───── Data for this exercise

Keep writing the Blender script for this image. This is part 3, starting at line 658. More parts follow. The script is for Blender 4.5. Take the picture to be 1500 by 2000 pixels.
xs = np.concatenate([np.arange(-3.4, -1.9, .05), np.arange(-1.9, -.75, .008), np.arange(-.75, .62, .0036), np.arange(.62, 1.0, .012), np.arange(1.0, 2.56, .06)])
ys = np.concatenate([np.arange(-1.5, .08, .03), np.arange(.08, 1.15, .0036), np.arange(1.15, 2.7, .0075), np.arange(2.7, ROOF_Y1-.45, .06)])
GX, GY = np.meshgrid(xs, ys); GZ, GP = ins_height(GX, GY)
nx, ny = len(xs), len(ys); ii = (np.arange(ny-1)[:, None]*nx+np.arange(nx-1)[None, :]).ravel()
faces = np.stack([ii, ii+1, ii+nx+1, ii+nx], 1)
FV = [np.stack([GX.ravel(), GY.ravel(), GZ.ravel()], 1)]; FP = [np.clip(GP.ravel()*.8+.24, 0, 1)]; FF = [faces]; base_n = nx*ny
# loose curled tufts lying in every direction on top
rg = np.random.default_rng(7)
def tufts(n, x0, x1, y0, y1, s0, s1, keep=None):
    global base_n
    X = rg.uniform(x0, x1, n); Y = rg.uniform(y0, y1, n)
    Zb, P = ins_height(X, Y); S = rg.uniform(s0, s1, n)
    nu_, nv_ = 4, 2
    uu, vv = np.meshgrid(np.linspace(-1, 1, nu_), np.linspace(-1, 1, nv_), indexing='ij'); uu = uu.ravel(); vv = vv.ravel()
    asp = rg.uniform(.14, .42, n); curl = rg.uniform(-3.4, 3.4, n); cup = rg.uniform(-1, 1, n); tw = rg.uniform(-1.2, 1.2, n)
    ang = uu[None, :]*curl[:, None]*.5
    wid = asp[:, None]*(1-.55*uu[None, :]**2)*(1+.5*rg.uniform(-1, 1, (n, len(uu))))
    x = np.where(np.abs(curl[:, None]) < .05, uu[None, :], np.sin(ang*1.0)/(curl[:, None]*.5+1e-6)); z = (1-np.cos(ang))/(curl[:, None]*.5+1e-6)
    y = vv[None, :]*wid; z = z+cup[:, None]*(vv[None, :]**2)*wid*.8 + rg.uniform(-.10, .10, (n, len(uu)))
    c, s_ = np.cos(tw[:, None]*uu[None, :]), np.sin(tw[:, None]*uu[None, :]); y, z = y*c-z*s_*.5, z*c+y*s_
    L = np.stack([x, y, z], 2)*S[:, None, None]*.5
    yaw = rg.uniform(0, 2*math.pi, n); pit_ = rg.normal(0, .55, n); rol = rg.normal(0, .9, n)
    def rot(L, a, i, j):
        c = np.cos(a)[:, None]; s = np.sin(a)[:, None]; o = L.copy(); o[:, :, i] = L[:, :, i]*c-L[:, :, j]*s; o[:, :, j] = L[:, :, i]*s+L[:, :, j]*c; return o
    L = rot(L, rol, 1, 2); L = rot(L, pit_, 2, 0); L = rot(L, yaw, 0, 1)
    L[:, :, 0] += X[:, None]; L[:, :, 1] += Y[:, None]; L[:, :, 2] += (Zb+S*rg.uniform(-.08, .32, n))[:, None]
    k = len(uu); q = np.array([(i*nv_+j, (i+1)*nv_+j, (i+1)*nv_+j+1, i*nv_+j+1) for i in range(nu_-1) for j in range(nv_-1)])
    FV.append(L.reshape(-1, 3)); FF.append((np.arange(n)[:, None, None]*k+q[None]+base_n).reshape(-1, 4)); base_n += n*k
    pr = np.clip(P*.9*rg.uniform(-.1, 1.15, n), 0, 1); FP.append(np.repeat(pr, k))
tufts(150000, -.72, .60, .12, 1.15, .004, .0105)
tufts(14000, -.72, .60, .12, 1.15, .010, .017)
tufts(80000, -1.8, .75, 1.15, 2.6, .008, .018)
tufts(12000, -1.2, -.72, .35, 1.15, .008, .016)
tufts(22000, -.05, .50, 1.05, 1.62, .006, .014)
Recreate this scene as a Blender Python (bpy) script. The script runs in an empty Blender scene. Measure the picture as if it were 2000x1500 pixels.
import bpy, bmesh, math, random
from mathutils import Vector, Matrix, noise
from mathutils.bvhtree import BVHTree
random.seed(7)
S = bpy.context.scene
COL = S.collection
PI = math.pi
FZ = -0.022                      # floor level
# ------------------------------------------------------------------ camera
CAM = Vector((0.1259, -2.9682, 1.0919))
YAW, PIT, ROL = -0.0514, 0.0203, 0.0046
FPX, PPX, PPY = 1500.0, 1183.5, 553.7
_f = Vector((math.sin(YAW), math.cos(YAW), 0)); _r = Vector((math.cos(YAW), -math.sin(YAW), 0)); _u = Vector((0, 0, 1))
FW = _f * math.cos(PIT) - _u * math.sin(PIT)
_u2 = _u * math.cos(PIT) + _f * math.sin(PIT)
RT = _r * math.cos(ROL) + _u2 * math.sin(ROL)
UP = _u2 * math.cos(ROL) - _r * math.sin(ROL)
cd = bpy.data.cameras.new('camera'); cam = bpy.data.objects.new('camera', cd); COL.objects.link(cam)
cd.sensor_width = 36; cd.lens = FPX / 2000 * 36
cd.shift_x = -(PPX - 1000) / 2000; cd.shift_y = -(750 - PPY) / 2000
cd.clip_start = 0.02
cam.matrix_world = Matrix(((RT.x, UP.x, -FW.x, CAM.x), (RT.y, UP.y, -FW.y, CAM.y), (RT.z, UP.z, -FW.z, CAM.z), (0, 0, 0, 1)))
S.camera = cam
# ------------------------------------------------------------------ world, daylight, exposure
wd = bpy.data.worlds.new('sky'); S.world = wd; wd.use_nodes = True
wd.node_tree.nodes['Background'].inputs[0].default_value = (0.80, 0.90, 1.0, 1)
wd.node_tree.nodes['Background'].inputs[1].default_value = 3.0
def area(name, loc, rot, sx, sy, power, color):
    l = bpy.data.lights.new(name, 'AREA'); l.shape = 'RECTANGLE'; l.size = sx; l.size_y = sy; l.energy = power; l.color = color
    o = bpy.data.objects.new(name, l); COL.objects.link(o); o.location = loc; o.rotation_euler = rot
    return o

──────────

* Your instructions: Write the entire listing out again, word for word.

* Answer for the task:
Keep writing the Blender script for this image. This is part 3, starting at line 658. More parts follow. The script is for Blender 4.5. Take the picture to be 1500 by 2000 pixels.
xs = np.concatenate([np.arange(-3.4, -1.9, .05), np.arange(-1.9, -.75, .008), np.arange(-.75, .62, .0036), np.arange(.62, 1.0, .012), np.arange(1.0, 2.56, .06)])
ys = np.concatenate([np.arange(-1.5, .08, .03), np.arange(.08, 1.15, .0036), np.arange(1.15, 2.7, .0075), np.arange(2.7, ROOF_Y1-.45, .06)])
GX, GY = np.meshgrid(xs, ys); GZ, GP = ins_height(GX, GY)
nx, ny = len(xs), len(ys); ii = (np.arange(ny-1)[:, None]*nx+np.arange(nx-1)[None, :]).ravel()
faces = np.stack([ii, ii+1, ii+nx+1, ii+nx], 1)
FV = [np.stack([GX.ravel(), GY.ravel(), GZ.ravel()], 1)]; FP = [np.clip(GP.ravel()*.8+.24, 0, 1)]; FF = [faces]; base_n = nx*ny
# loose curled tufts lying in every direction on top
rg = np.random.default_rng(7)
def tufts(n, x0, x1, y0, y1, s0, s1, keep=None):
    global base_n
    X = rg.uniform(x0, x1, n); Y = rg.uniform(y0, y1, n)
    Zb, P = ins_height(X, Y); S = rg.uniform(s0, s1, n)
    nu_, nv_ = 4, 2
    uu, vv = np.meshgrid(np.linspace(-1, 1, nu_), np.linspace(-1, 1, nv_), indexing='ij'); uu = uu.ravel(); vv = vv.ravel()
    asp = rg.uniform(.14, .42, n); curl = rg.uniform(-3.4, 3.4, n); cup = rg.uniform(-1, 1, n); tw = rg.uniform(-1.2, 1.2, n)
    ang = uu[None, :]*curl[:, None]*.5
    wid = asp[:, None]*(1-.55*uu[None, :]**2)*(1+.5*rg.uniform(-1, 1, (n, len(uu))))
    x = np.where(np.abs(curl[:, None]) < .05, uu[None, :], np.sin(ang*1.0)/(curl[:, None]*.5+1e-6)); z = (1-np.cos(ang))/(curl[:, None]*.5+1e-6)
    y = vv[None, :]*wid; z = z+cup[:, None]*(vv[None, :]**2)*wid*.8 + rg.uniform(-.10, .10, (n, len(uu)))
    c, s_ = np.cos(tw[:, None]*uu[None, :]), np.sin(tw[:, None]*uu[None, :]); y, z = y*c-z*s_*.5, z*c+y*s_
    L = np.stack([x, y, z], 2)*S[:, None, None]*.5
    yaw = rg.uniform(0, 2*math.pi, n); pit_ = rg.normal(0, .55, n); rol = rg.normal(0, .9, n)
    def rot(L, a, i, j):
        c = np.cos(a)[:, None]; s = np.sin(a)[:, None]; o = L.copy(); o[:, :, i] = L[:, :, i]*c-L[:, :, j]*s; o[:, :, j] = L[:, :, i]*s+L[:, :, j]*c; return o
    L = rot(L, rol, 1, 2); L = rot(L, pit_, 2, 0); L = rot(L, yaw, 0, 1)
    L[:, :, 0] += X[:, None]; L[:, :, 1] += Y[:, None]; L[:, :, 2] += (Zb+S*rg.uniform(-.08, .32, n))[:, None]
    k = len(uu); q = np.array([(i*nv_+j, (i+1)*nv_+j, (i+1)*nv_+j+1, i*nv_+j+1) for i in range(nu_-1) for j in range(nv_-1)])
    FV.append(L.reshape(-1, 3)); FF.append((np.arange(n)[:, None, None]*k+q[None]+base_n).reshape(-1, 4)); base_n += n*k
    pr = np.clip(P*.9*rg.uniform(-.1, 1.15, n), 0, 1); FP.append(np.repeat(pr, k))
tufts(150000, -.72, .60, .12, 1.15, .004, .0105)
tufts(14000, -.72, .60, .12, 1.15, .010, .017)
tufts(80000, -1.8, .75, 1.15, 2.6, .008, .018)
tufts(12000, -1.2, -.72, .35, 1.15, .008, .016)
tufts(22000, -.05, .50, 1.05, 1.62, .006, .014)
Recreate this scene as a Blender Python (bpy) script. The script runs in an empty Blender scene. Measure the picture as if it were 2000x1500 pixels.
import bpy, bmesh, math, random
from mathutils import Vector, Matrix, noise
from mathutils.bvhtree import BVHTree
random.seed(7)
S = bpy.context.scene
COL = S.collection
PI = math.pi
FZ = -0.022                      # floor level
# ------------------------------------------------------------------ camera
CAM = Vector((0.1259, -2.9682, 1.0919))
YAW, PIT, ROL = -0.0514, 0.0203, 0.0046
FPX, PPX, PPY = 1500.0, 1183.5, 553.7
_f = Vector((math.sin(YAW), math.cos(YAW), 0)); _r = Vector((math.cos(YAW), -math.sin(YAW), 0)); _u = Vector((0, 0, 1))
FW = _f * math.cos(PIT) - _u * math.sin(PIT)
_u2 = _u * math.cos(PIT) + _f * math.sin(PIT)
RT = _r * math.cos(ROL) + _u2 * math.sin(ROL)
UP = _u2 * math.cos(ROL) - _r * math.sin(ROL)
cd = bpy.data.cameras.new('camera'); cam = bpy.data.objects.new('camera', cd); COL.objects.link(cam)
cd.sensor_width = 36; cd.lens = FPX / 2000 * 36
cd.shift_x = -(PPX - 1000) / 2000; cd.shift_y = -(750 - PPY) / 2000
cd.clip_start = 0.02
cam.matrix_world = Matrix(((RT.x, UP.x, -FW.x, CAM.x), (RT.y, UP.y, -FW.y, CAM.y), (RT.z, UP.z, -FW.z, CAM.z), (0, 0, 0, 1)))
S.camera = cam
# ------------------------------------------------------------------ world, daylight, exposure
wd = bpy.data.worlds.new('sky'); S.world = wd; wd.use_nodes = True
wd.node_tree.nodes['Background'].inputs[0].default_value = (0.80, 0.90, 1.0, 1)
wd.node_tree.nodes['Background'].inputs[1].default_value = 3.0
def area(name, loc, rot, sx, sy, power, color):
    l = bpy.data.lights.new(name, 'AREA'); l.shape = 'RECTANGLE'; l.size = sx; l.size_y = sy; l.energy = power; l.color = color
    o = bpy.data.objects.new(name, l); COL.objects.link(o); o.location = loc; o.rotation_euler = rot
    return o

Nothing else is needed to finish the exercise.